The powers the agency seeks to police marijuana sales go beyond those it uses to regulate booze.

In March, the commission asked the Legislature for the power to fingerprint applicants for licenses, in order to conduct criminal background checks. That's something the agency does not currently do for liquor licenses, OLCC spokeswoman Christie Scott tells WW.

The agency also requested the authority to keep minors from setting foot inside legal weed stores even when accompanied by an adult, and to require retailers to use ID scanners to verify the age of customers.

That raised an alarm with the American Civil Liberties Union of Oregon. "If enacted, these provisions will lead to a system where every purchaser of marijuana will have their ID card swiped at the time of purchase," ACLU legislative director Kimberly McCullough testified March 23.

OLCC spokesman Towslee now says the agency is unlikely to require ID scanners in weed shops.

At the same March 23 hearing, growers' lobbyists objected to the OLCC's police plan, arguing the state had no reason to monitor weed consumption when it hadn't legalized smoking pot in public places.

"Retail marijuana shops are more like liquor stores," Sugerman tells WW. "Not bars. The OLCC's enforcement powers should clearly reflect those differences."

The OLCC returned April 1 to the House-Senate committee to offer a scaled-back plan that would give its pot cops authority only over businesses licensed by the agency.

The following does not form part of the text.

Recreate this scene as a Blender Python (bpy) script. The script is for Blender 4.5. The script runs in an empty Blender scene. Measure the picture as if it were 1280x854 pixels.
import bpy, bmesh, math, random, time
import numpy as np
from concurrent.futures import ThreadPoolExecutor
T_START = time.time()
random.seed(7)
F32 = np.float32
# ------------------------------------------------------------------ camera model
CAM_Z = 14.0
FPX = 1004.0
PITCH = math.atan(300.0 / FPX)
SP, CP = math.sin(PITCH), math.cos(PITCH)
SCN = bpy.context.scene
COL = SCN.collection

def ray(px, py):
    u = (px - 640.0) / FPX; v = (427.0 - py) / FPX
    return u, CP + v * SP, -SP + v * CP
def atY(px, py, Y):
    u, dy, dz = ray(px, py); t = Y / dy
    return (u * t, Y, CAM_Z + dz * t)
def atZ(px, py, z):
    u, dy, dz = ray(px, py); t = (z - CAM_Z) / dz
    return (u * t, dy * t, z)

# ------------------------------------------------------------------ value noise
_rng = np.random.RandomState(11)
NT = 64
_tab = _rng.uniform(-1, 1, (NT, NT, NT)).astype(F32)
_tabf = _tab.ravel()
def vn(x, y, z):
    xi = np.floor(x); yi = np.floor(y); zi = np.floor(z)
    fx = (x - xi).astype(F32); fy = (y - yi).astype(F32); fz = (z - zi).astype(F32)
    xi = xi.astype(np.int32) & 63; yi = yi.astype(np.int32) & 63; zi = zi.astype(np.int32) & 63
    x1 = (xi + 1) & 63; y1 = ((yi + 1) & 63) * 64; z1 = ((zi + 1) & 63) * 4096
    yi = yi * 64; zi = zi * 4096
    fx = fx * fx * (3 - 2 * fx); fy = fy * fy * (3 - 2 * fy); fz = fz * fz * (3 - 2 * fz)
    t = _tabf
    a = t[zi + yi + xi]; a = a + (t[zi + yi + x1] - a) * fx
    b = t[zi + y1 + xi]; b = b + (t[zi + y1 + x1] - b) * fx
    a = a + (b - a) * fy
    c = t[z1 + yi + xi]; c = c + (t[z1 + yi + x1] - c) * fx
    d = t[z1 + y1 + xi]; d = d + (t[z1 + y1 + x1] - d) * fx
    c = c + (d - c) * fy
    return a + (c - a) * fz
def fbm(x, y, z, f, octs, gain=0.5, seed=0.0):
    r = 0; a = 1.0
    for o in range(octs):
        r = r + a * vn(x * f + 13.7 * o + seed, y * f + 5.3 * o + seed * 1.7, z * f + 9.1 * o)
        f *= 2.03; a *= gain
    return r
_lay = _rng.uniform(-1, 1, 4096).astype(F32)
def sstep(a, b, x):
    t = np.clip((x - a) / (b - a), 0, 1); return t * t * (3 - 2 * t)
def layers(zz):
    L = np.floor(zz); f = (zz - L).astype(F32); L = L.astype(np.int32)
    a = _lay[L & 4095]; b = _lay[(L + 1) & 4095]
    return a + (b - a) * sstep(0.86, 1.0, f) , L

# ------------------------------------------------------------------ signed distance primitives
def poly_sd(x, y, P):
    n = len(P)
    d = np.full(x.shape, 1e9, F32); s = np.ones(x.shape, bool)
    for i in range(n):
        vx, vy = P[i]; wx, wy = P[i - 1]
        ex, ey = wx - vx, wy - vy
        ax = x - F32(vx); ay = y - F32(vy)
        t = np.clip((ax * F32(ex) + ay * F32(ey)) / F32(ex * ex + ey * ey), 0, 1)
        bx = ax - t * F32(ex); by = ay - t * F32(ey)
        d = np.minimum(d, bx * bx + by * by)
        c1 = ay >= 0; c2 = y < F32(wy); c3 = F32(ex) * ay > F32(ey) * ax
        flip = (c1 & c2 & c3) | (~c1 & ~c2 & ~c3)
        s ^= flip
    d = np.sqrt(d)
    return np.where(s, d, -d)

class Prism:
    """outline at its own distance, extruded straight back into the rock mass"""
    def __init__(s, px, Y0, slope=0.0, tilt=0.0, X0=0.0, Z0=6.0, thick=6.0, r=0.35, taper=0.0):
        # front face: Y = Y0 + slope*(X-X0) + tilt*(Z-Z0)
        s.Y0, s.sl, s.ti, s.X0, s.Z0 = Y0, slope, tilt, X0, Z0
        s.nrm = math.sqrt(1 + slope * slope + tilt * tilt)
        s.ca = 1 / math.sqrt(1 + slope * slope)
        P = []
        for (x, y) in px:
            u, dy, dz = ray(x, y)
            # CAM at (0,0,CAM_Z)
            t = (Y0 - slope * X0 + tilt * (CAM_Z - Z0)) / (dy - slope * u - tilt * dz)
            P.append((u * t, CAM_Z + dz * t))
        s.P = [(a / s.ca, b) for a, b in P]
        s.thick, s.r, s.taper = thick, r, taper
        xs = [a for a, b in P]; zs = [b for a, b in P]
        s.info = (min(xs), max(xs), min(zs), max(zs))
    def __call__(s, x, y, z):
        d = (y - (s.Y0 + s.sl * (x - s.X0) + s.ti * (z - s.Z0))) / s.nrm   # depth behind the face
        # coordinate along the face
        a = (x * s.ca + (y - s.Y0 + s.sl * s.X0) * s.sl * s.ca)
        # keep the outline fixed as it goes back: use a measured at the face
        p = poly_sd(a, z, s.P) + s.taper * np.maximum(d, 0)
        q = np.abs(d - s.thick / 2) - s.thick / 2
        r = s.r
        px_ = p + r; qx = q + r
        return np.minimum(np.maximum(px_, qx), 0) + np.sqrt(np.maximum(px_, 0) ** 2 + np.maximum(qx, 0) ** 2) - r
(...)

The hearing, held in the wake of Burns' firing, went poorly. Neither Patridge nor OLCC executive director Steve Marks testified. Instead, they sent staffers, who struggled to describe how the pot cop program would work.

"I tried to come and provide clarity on this issue, but it seems I'm only providing more questions," said Jesse Sweet, an agency policy analyst on marijuana, told the committee. "In practice, the OLCC is not out there going after moonshiners—although, technically, we have the authority to do so."

Lawmakers seized on the idea of limiting the agency's power. Rep. Ann Lininger (D-Lake Oswego), who co-chairs the House-Senate committee, questioned whether the commission already had too much authority in its liquor policing. 

Sen. Ted Ferrioli (R-John Day) asked whether the agency should be placed in charge of marijuana at all.

"Notwithstanding the heroic efforts of the OLCC staff," Ferrioli said, "my confidence in their ability to manage this program is rapidly diminishing.”